Dr. Warthrop nodded impatiently. "Of course he is."
"Begging your pardon, doctor, but this is no business for a child."
"Will Henry is my assistant," the doctor replied with a smile. He gave my head a paternal pat. "A child by outward appearance, perhaps, but mature beyond his years and hardier than he might seem to the unfamiliar eye. His services are indispensable to me." (2.139-143)
Could the "paternal pat" be interpreted as pride? Either he is proud of his brave ward or he is exaggerating what he's capable of because he's worried Erasmus won't accept his assistant coming with them.
Quote #5
If the doctor had known what horrors awaited us not only at the cemetery that night, but in the days to come, would he still have insisted upon my company? Would he still have demanded that a mere child dive so deep into the well of human suffering and sacrifice—a literal sea of blood? And if the answer to that question is yes, then there are more terrifying monstrosities in the world than Anthropophagi. Monstrosities who, with a smile and a comforting pat on the head, are willing to sacrifice a child upon the altar of their own overweening ambition and pride. (2.149)
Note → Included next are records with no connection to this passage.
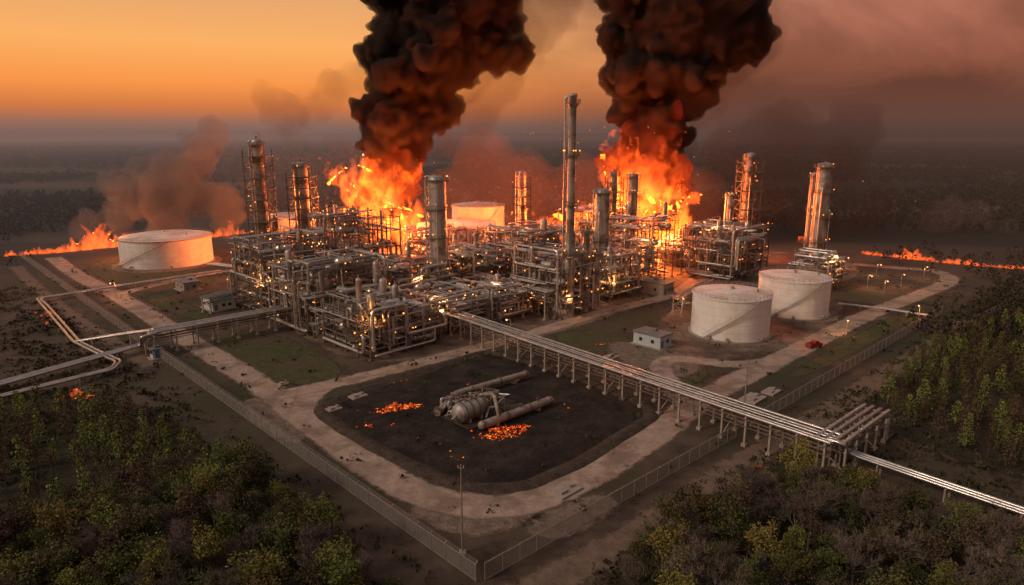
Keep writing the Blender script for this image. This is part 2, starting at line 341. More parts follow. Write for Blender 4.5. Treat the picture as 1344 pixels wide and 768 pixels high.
# ---------------------------------------------------------------- tanks
def tank(px, py, r, h, label, stair_a=200, rim=m_white, n=64):
    c = g(px, py); t = empty('storage_tank', c, 0, label, 'tank')
    b = MB(); b.lathe((0,0,0), [(r+.8,0),(r+.8,.35),(r-.5,.35)], n, False); b.build('foundation', m_conc, t)
    b = MB(); b.lathe((0,0,0), [(r, .3), (r, h)], n); sh = b.build('shell', m_white, t)
    b = MB()
    for i in range(1, 5): z = .3+(h-.3)*i/5; b.lathe((0,0,0), [(r-.01,z-.03),(r+.03,z-.03),(r+.03,z+.03),(r-.01,z+.03)], n, False)
    b.build('weld_seam', m_seam, sh)
    b = MB(); b.lathe((0,0,0), [(r+.25,h-.35),(r+.25,h+.02),(r-.02,h+.05)], n, False); b.build('rim', rim, t)
    b = MB(); b.lathe((0,0,0), [(r,h+.04),(r*.8,h+.04+r*.035),(r*.5,h+r*.07),(r*.2,h+r*.09),(.01,h+r*.095)], n)
    for k in range(20):
        a = k*math.pi/10; b.beam((r*.97*math.cos(a), r*.97*math.sin(a), h+.08), (1.2*math.cos(a), 1.2*math.sin(a), h+r*.096), .08)
    ro = b.build('roof', m_roofw, t)
    b = MB(); b.cyl((0,0,h+r*.09), (0,0,h+r*.09+.9), .6, 10); b.cyl((r*.6,-r*.2,h+r*.05), (r*.6,-r*.2,h+r*.05+1), .35, 8); b.build('vent', m_galv, ro)
    b = MB()
    for k in range(44):
        a = k*2*math.pi/44; b.beam((r*math.cos(a), r*math.sin(a), h), (r*math.cos(a), r*math.sin(a), h+1.1), .08)
    for zz in (.6, 1.1): b.tube([(r*math.cos(k*2*math.pi/48), r*math.sin(k*2*math.pi/48), h+zz) for k in range(49)], .05, 4)
    b.build('handrail', m_pipe2, t)
    b = MB(); pts = []; rl = []
    for k in range(25):
        a = R(stair_a)+R(75)*k/24; z = .4+(h-.4)*k/24; rr = r+.55
        pts.append((rr*math.cos(a), rr*math.sin(a), z)); rl.append((( rr+.4)*math.cos(a), (rr+.4)*math.sin(a), z+1.1))
        b.box((rr*math.cos(a), rr*math.sin(a), z), (.9,.45,.08), a)
        if k % 3 == 0: b.beam(((rr+.4)*math.cos(a), (rr+.4)*math.sin(a), z), rl[-1], .07)
    b.tube(rl, .06, 4); b.tube([(x*(1+.4/rr), y*(1+.4/rr), z-.1) for x, y, z in pts], .12, 4); b.build('stairway', rim if rim != m_white else m_seam, t)
    b = MB()
    for a in (R(250), R(300), R(225)):
        b.cyl((r*math.cos(a)*.99, r*math.sin(a)*.99, 1.1), ((r+1.2)*math.cos(a), (r+1.2)*math.sin(a), 1.1), .35, 8); b.cyl(((r+1.2)*math.cos(a), (r+1.2)*math.sin(a), 1.1), ((r+1.35)*math.cos(a), (r+1.35)*math.sin(a), 1.1), .55, 8)
    b.build('nozzle', m_pipe2, t)
    return t
tank(221,344,19.7,12.5,'large white storage tank with rust-red rim at the far left of the plant', 225, m_redr)
tank(957,436,11.5,12.5,'white storage tank nearest the camera, front one of the right-hand pair', 215)
tank(1039,409,11.4,12.5,'white storage tank directly behind and right of the front one', 215)
tank(600,330,20,14,'fire-lit storage tank in smoke behind the middle of the plant',250, m_redr)
tank(628,312,15,19,'hazy taller storage tank behind the fire-lit tank',250)
tank(382,318,14,15,'hazy storage tank between the two left columns',250)

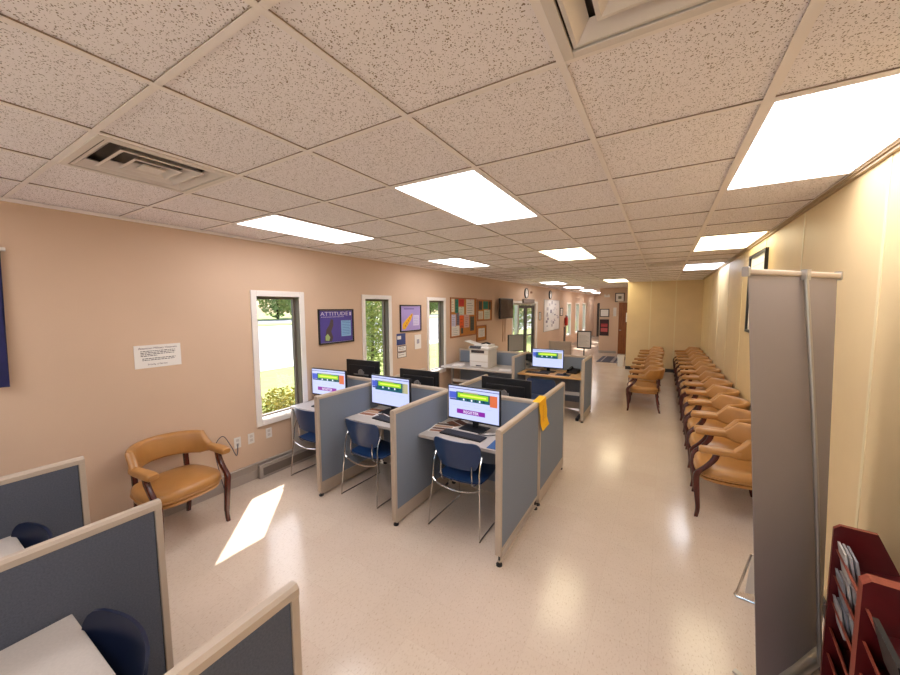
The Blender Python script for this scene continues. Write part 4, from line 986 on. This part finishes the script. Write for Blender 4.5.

We think that Dr. Warthrop might have been in a bit of denial about what he was walking into. Surely he wasn't prepared to be attacked by a large group of the creatures, let alone have their guide get devoured in a half-dug grave while his twelve-year-old assistant watched.
Quote #6
What more need I say about this odd and solitary figure, this genius who labored all his life in obscurity in the most obscure of sciences, whom the world would little note nor long remember, but to whom the world owed much, this man who possessed, it seemed, not the slightest shred of humility or warmth, who lacked empathy and compassion and the ability to read men's hearts—or the heart of a twelve-year-old boy whose world had been shattered in an awful instant? To bring up my father in a moment like this! What more may I offer as evidence of my hypothesis that this man's hubris rose to heights—or sunk to depths—rarely seen outside the confines of Greek theater or the tragedies of Shakespeare? He did not equivocate with me. He did not couch his words in comforting bromides or shopworn clichés. He had saved my life because my life was important to him. He had saved my life for his sake, for the furtherance of his ambition. Thus even his mercy was rooted in his ego. (4.53)
It's interesting that he refers to Greek theater when he describes Dr. Warthrop's hubris. In Green plays, characters who suffer from hubris are often punished by the gods in very creative ways. Is there any comeuppance that Dr. Warthrop receives as a result of his pride and self-absorption?